This is My commandment, that you love one another, just as I have loved you. Greater love has no one than this, that one lay down his life for his friends. You are My friends if you do what I command you.

Several years back I led an overseas mission trip on behalf of a large church based in the Midwest.  All, but one, of the team were members of our home congregation.  This single man, we’ll call him Ed, aged sixtyish, was from a nearby church who had heard through the grapevine we were planning the summer expedition into the mountains of a country far away. Ed convinced me to accept his application because he wanted to come along and “serve.”  We found out after it was too late that he wanted to serve himself.

Cannot the heart in the midst of crowds feel frightfully alone?

Ed was a needy guy.  His genius was that he could turn almost any situation into a story about his problems or how he was overly oppressed by everyone around him. He believed the world had unfairly dealt him a crooked hand. Life was at all times unfair to him. He could not understand why others were happy and he was not. Generally we ignored him and went about our work; for we quickly learned that the more we felt sorry for him, the more attention he required.

Ed’s self-pity grew each day, and when he did not receive the recognition he believed he ought to have he became confrontational. His habitual complaining and interruptions finally reached a boiling point.

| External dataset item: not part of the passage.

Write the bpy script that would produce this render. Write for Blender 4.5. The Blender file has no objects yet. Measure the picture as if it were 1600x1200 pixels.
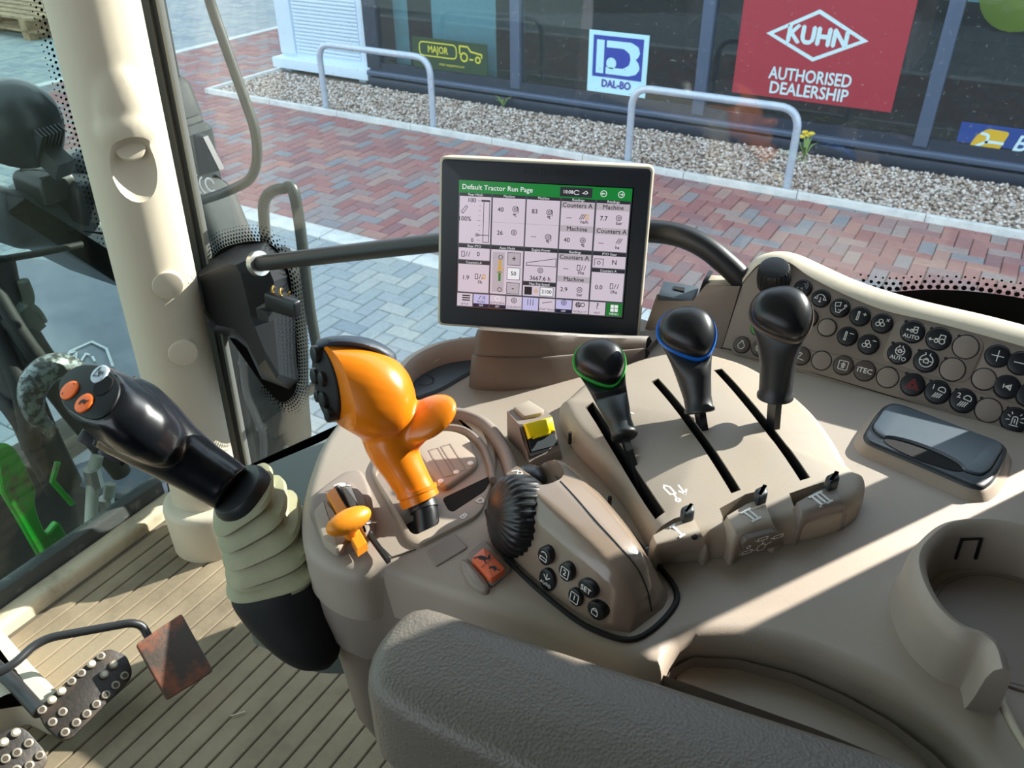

I was asked by the others to speak to him privately.

As we walked along the road that evening I asked Ed if he was aware that the rest of the team was avoiding him.  He acknowledged the relationship breakdown and proceeded to criticize each one (by name) for not respecting his opinions.  Ed went so far as to say that the entire group hated him because of his political beliefs. His views were not respected, he sweared, because he was a socialist.

When we reached a cool-down period I asked him why he craved attention. He admitted he was a rejected man who could never find a wife or friend of any sort.  I suggested that finding a friend was quite easy.  All one had to do was stumble upon another lonely person. That won’t be hard, I said, for there are millions in this world. 

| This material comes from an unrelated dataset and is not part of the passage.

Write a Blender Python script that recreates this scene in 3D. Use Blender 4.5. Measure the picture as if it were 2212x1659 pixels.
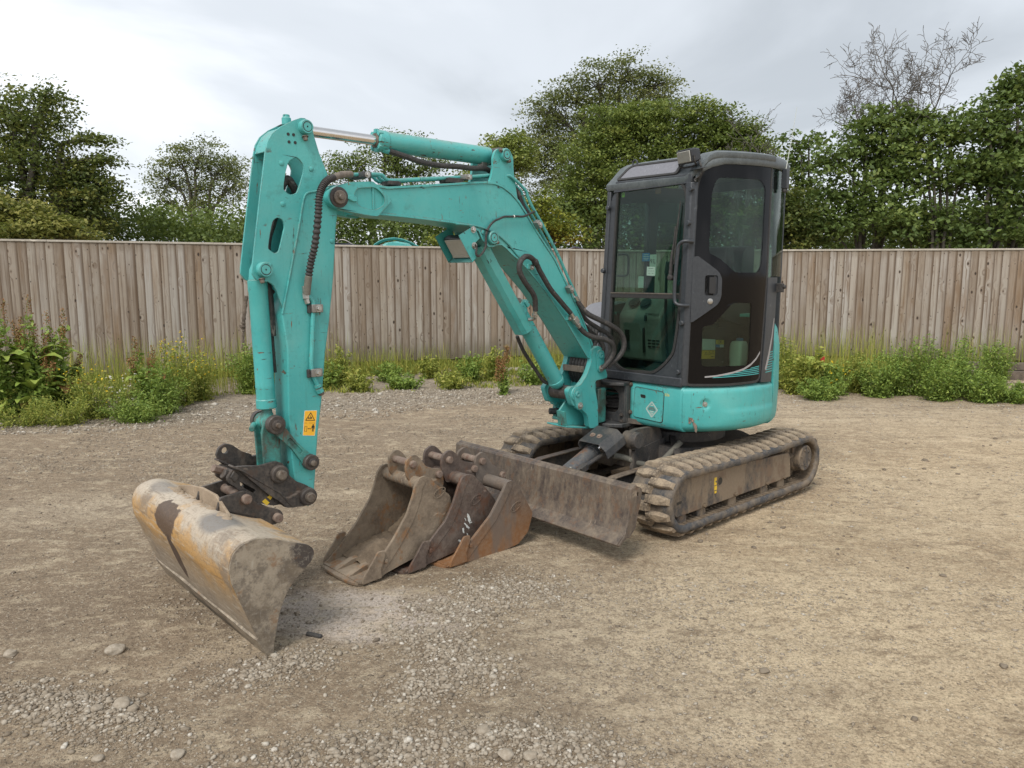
import bpy, bmesh, math, random
import numpy as np
from mathutils import Vector, Matrix
from mathutils.geometry import tessellate_polygon
from mathutils.bvhtree import BVHTree
R = math.radians
PI = math.pi
for o in list(bpy.data.objects): bpy.data.objects.remove(o)
SC = bpy.context.scene
COL = SC.collection
random.seed(7)
RNG = np.random.default_rng(11)

# ---------------------------------------------------------------- camera
cam = bpy.data.cameras.new('camera')
camo = bpy.data.objects.new('camera', cam)
COL.objects.link(camo)
camo.location = (0, 0, 1.6)
camo.rotation_euler = (R(90 - 8.2), 0, 0)
cam.sensor_width = 36.0
cam.lens = 36.0 * 1655.0 / 2212.0
cam.clip_start = 0.05
cam.clip_end = 2000
SC.camera = camo

# ---------------------------------------------------------------- sky and sun (overcast)
SUN_EL, SUN_AZ = R(52), R(205)
world = bpy.data.worlds.new('World')
SC.world = world
world.use_nodes = True
wt = world.node_tree
wt.nodes.clear()
def wn(t, **k):
    n = wt.nodes.new(t)
    for a, b in k.items(): setattr(n, a, b)
    return n
w_out = wn('ShaderNodeOutputWorld')
w_bg = wn('ShaderNodeBackground')
w_sky = wn('ShaderNodeTexSky', sky_type='NISHITA', sun_disc=False)
w_sky.sun_elevation = SUN_EL
w_sky.sun_rotation = SUN_AZ
w_skym = wn('ShaderNodeVectorMath', operation='SCALE')
w_skym.inputs['Scale'].default_value = 0.09
wt.links.new(w_sky.outputs[0], w_skym.inputs[0])
w_tc = wn('ShaderNodeTexCoord')
w_sep = wn('ShaderNodeSeparateXYZ')
wt.links.new(w_tc.outputs['Generated'], w_sep.inputs[0])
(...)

Ed did not like this advice: “I do not want to be around other lonely people,” muttering, “They are too much like me.”


Lonely people are not fond of other lonely people.  One would think they would be a match made in heaven: Lonely Man A meets Lonely Man B and they become friends. But life does not work this way, with the exception that there does exist a perverted kind of camaraderie among thieves.

Perhaps this inescapable lonesomeness is given so it would be easier to give companionship to others. But, no, that is not what friendless people want.  Essentially what the companionless desire is for the world to have an understanding of their alienated condition. They want to hold others accountable for their gloomy state. Instead of serving, they want to be served; for there is none more lonely than the man who loves only himself.   

The Apostle Paul gave us the cure for this sort of loneliness: “Do nothing from selfishness or empty conceit, but with humility of mind regard one another as more important than yourselves; do not merely look out for your own personal interests, but also for the interests of others.”